**Written exercise:** Give back exactly the lines from the one with "Write a Blender" through the one with "from mathutils import Vector, Matrix, noise", inclusive, without the images.

Scene modeling code data:
▽

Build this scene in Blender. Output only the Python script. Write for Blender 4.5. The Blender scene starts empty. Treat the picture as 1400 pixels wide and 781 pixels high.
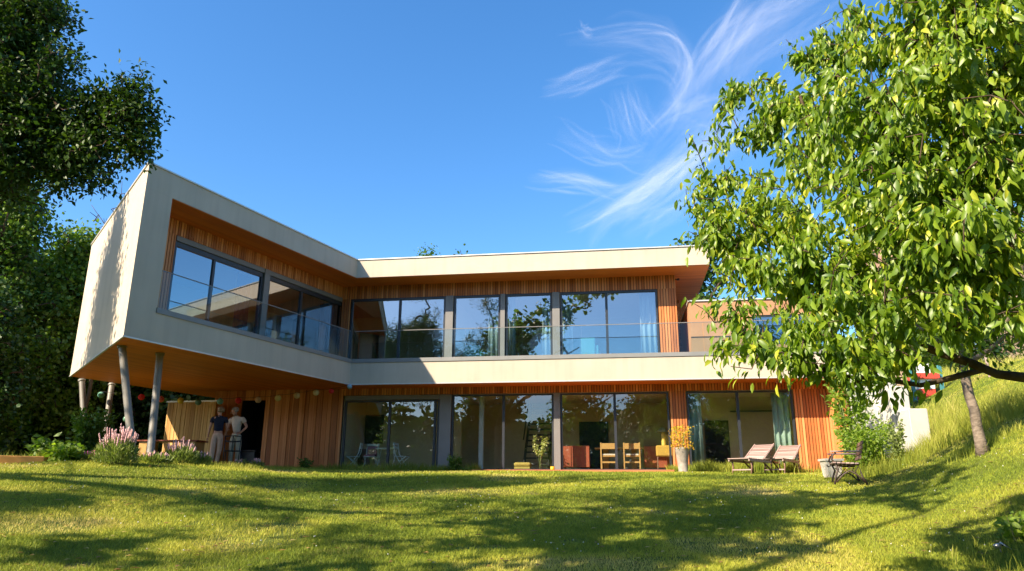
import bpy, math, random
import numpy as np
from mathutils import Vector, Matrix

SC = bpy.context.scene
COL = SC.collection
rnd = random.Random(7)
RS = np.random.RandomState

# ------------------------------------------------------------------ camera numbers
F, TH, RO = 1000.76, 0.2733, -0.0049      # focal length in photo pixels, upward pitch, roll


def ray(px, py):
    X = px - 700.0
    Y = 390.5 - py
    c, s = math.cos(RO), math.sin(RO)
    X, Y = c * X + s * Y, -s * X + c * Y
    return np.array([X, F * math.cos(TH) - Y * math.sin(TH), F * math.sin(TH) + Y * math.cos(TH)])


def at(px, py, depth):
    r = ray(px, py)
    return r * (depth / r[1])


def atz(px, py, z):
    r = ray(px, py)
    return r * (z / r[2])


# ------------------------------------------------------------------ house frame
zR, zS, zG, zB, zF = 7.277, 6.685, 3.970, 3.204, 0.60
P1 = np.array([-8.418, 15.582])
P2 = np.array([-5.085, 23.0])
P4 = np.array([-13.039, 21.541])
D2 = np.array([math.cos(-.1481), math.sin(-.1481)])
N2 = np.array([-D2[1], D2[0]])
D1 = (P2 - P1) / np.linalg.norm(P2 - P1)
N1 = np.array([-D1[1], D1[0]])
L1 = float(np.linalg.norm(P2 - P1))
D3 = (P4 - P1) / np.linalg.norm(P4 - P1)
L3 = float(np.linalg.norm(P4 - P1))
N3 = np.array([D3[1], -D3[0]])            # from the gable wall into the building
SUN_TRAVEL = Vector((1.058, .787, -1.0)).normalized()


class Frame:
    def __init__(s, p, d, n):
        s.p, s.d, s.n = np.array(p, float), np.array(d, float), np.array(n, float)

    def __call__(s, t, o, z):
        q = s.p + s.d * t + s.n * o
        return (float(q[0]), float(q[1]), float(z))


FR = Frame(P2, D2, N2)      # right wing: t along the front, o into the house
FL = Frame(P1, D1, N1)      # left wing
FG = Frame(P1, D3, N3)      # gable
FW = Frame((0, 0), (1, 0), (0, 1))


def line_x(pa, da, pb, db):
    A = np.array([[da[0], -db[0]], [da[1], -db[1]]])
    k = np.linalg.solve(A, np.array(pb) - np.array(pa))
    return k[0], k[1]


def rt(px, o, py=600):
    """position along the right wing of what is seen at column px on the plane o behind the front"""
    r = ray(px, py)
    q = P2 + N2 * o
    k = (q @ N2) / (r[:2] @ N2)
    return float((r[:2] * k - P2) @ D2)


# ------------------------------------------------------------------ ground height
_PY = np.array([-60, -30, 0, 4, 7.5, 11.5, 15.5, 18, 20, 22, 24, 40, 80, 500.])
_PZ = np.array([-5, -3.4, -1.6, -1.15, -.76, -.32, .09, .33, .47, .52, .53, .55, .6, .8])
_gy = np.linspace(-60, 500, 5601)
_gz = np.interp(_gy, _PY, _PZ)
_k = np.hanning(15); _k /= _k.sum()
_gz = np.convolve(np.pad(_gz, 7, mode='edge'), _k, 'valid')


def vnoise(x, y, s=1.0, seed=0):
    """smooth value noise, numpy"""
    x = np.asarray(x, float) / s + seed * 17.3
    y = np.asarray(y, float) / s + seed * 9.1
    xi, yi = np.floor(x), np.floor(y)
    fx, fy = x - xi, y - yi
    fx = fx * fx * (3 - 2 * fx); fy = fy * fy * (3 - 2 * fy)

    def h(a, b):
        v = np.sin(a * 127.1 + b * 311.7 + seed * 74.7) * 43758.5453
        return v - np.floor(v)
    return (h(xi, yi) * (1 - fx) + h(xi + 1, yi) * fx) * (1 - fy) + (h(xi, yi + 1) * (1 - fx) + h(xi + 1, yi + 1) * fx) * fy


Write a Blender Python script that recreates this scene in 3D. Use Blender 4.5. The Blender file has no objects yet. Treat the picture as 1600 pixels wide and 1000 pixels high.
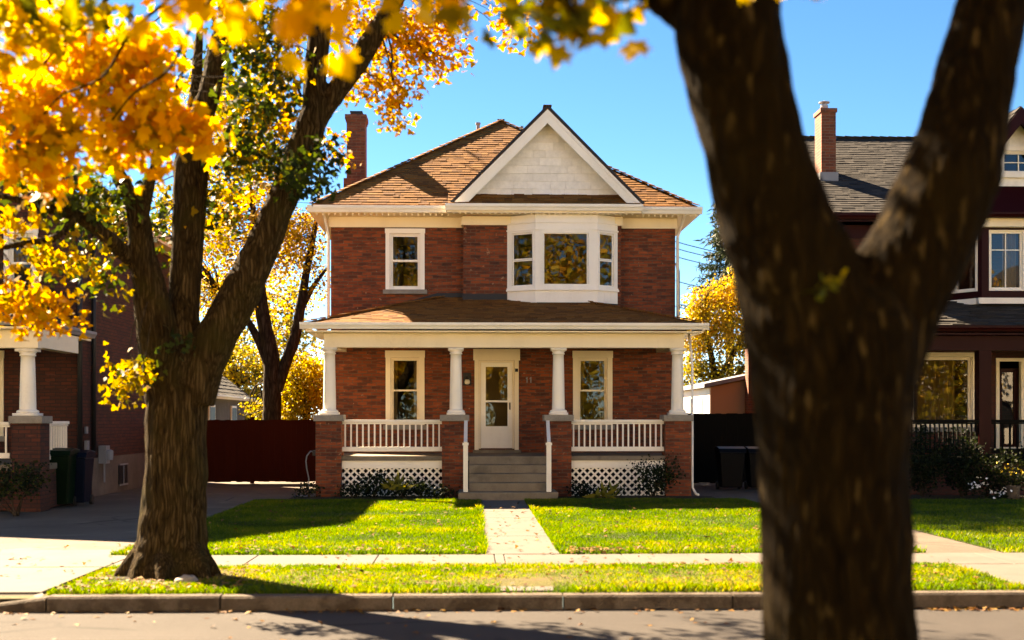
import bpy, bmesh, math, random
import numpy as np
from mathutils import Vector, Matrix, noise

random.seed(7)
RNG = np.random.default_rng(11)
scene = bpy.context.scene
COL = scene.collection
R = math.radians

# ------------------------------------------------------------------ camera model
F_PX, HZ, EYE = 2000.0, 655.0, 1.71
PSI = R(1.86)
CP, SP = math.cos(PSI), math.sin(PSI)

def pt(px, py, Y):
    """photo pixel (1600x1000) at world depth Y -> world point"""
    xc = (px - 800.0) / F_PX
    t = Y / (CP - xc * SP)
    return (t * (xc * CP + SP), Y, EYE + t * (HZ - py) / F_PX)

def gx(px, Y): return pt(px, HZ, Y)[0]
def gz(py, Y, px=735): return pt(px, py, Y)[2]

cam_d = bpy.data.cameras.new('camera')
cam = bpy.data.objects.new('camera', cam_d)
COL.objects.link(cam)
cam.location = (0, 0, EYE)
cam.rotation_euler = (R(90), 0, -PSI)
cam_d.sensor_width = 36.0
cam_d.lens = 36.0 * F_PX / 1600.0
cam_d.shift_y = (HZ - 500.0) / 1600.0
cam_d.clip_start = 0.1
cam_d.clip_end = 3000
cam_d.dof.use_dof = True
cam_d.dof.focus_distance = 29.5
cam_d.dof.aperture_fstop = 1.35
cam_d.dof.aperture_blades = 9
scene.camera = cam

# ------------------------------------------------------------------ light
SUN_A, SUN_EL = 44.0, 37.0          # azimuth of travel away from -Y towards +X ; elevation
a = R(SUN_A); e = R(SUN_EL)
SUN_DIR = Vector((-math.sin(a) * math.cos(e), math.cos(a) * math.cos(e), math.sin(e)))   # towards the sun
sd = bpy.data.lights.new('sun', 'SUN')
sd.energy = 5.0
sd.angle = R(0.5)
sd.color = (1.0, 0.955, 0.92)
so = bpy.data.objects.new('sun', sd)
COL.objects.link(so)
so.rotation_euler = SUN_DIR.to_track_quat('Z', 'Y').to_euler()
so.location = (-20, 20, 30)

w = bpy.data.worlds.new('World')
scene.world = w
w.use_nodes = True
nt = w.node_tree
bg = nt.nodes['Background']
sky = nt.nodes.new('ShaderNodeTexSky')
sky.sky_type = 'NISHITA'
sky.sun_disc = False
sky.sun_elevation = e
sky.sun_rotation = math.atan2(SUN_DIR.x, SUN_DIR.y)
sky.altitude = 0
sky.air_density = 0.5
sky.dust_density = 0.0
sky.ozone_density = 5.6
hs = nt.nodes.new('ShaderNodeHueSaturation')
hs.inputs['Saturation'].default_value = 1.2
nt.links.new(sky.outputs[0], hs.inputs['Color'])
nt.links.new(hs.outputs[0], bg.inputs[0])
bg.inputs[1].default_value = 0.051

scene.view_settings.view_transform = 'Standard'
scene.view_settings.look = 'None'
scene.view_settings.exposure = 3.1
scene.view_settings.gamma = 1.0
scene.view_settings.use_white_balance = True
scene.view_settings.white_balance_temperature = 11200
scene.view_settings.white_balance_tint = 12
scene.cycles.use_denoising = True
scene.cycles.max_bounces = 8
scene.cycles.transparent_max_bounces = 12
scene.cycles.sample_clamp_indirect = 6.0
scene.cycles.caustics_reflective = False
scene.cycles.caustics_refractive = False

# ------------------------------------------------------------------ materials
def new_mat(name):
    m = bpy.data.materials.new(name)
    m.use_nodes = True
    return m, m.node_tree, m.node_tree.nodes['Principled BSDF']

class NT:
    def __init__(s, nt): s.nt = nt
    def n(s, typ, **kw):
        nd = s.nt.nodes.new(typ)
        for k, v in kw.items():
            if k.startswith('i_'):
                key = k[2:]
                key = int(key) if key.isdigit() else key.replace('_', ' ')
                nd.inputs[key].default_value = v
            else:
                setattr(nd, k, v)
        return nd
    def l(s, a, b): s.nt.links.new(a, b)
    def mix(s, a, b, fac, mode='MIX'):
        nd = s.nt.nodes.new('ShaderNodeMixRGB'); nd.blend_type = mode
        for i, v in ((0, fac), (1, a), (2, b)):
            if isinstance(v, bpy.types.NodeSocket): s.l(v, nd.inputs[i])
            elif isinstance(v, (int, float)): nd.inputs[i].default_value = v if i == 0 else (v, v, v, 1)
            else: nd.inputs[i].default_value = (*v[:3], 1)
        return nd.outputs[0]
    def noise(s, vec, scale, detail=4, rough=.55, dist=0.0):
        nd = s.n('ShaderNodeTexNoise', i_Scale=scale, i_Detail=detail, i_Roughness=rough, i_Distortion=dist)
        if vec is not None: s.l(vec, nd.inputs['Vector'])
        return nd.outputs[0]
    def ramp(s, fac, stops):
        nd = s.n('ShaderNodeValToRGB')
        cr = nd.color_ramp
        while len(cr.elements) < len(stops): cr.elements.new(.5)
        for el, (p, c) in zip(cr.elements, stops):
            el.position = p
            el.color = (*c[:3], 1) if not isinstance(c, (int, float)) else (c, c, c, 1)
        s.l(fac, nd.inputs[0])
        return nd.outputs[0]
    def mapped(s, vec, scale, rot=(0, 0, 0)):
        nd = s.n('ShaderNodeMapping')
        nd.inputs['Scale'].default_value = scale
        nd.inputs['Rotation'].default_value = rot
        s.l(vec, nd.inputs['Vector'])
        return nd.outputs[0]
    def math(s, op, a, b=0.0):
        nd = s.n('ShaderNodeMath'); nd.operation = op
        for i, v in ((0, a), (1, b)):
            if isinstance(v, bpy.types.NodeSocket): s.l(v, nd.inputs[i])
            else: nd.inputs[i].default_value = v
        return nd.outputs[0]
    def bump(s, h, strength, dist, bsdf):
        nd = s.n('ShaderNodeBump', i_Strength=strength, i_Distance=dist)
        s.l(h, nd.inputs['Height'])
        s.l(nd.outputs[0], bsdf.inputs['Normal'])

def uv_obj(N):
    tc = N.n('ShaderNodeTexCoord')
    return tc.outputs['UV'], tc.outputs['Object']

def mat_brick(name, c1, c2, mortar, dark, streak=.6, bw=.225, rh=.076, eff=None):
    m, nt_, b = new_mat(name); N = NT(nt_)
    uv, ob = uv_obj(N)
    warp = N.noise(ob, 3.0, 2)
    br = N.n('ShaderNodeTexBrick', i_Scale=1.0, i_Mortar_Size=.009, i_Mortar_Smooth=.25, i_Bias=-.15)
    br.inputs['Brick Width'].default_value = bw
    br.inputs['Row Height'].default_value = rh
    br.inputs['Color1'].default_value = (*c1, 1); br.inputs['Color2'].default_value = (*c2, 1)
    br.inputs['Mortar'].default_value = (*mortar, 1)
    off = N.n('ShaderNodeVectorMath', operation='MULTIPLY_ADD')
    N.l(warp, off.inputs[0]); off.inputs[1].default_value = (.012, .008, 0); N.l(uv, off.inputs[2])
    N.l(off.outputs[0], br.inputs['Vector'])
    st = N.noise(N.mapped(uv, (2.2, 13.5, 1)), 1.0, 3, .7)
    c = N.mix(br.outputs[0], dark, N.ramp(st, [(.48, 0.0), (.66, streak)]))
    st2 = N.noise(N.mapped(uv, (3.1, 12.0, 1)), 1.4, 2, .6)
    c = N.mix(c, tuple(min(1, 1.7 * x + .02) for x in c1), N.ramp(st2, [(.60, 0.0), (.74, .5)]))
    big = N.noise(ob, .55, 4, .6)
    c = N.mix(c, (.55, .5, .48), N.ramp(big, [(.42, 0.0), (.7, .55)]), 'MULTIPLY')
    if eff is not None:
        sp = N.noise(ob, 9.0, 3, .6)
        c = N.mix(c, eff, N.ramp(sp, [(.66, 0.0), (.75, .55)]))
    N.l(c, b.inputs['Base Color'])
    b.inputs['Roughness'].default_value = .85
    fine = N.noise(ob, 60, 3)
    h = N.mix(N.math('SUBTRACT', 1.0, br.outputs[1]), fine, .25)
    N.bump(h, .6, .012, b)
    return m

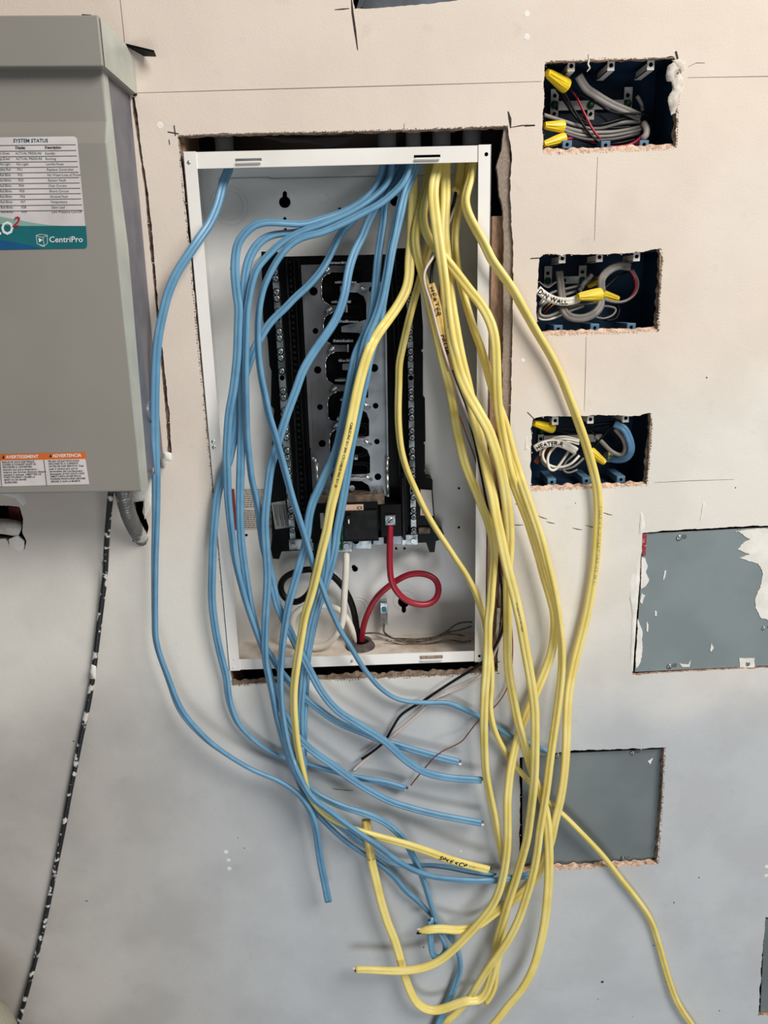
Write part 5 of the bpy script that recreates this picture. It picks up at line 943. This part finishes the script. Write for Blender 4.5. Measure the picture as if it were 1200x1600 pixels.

△

**Response for this exercise:**
Write a Blender Python script that recreates this scene in 3D. Use Blender 4.5. The Blender file has no objects yet. Treat the picture as 1600 pixels wide and 1000 pixels high.
import bpy, bmesh, math, random
import numpy as np
from mathutils import Vector, Matrix, noise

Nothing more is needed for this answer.